🤖 AI Summary
This work addresses the computational challenges of evaluating Wasserstein distances in large-scale non-Euclidean spaces by proposing a projection-based approach grounded in 1-Lipschitz observables. The method pushes forward probability measures onto the real line, computes their one-dimensional Wasserstein distances, and constructs a hierarchy of pseudometrics over nested subspaces to approximate the original distance. This hierarchical framework balances accuracy and efficiency through tunable parameters and establishes a theoretical link between the metric covering dimension of the support set and the order required for unique measure recovery—providing an analogue of the Cramér–Wold theorem in non-Euclidean settings.
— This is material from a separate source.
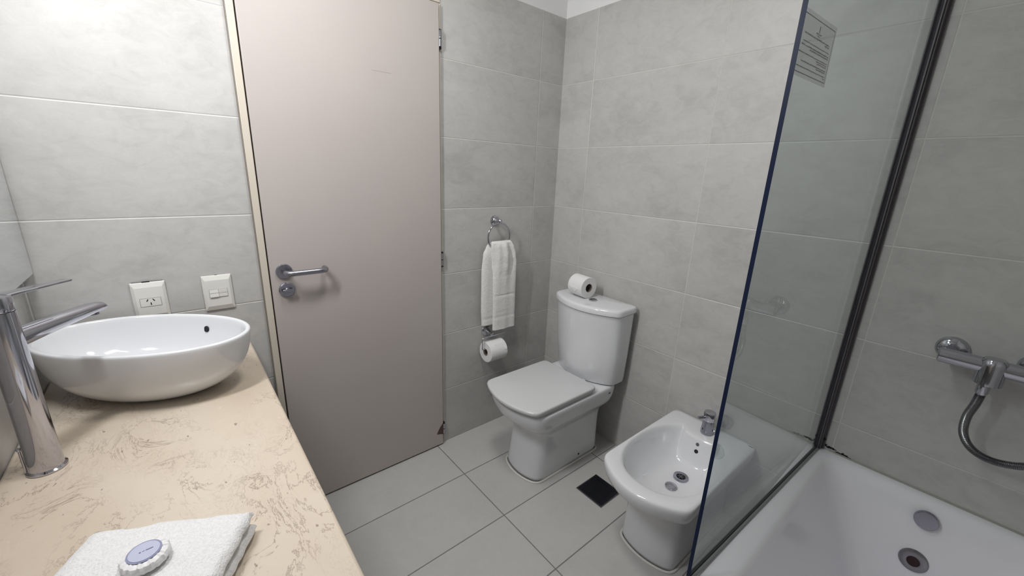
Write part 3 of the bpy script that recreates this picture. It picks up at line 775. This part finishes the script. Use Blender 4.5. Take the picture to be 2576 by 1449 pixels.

Theoretical analysis confirms that measures can be uniquely recovered at specific hierarchy levels, and numerical experiments on finite discrete grids demonstrate the method’s effectiveness and practicality.
📝 Abstract
We introduce the observable Wasserstein distance, a framework for deriving lower bounds on the Wasserstein distance between probability measures on Polish metric spaces, designed to bypass the computational intractability of exact optimal transport in large-scale, non-Euclidean datasets. Analogous to the sliced Wasserstein distance in $\mathbb{R}^d$, our approach projects measures onto the real line via 1-Lipschitz observables and computes the Wasserstein distances between the resulting pushforward distributions. We define a hierarchy of pseudo-metrics by restricting observables to a nested chain of subspaces. A central theoretical contribution is an injectivity result linking the metric covering dimension of the support of a measure to the specific order in the hierarchy that guarantees unique recovery. This serves as a metric-space analogue to the Cramér-Wold Device for Euclidean distributions. We demonstrate that this hierarchy offers a tunable trade-off between sharpness as a lower bound on the Wasserstein distance and computational efficiency. We also present a discrete computational model for finite grids and numerical experiments validating the efficacy and utility of these approximations.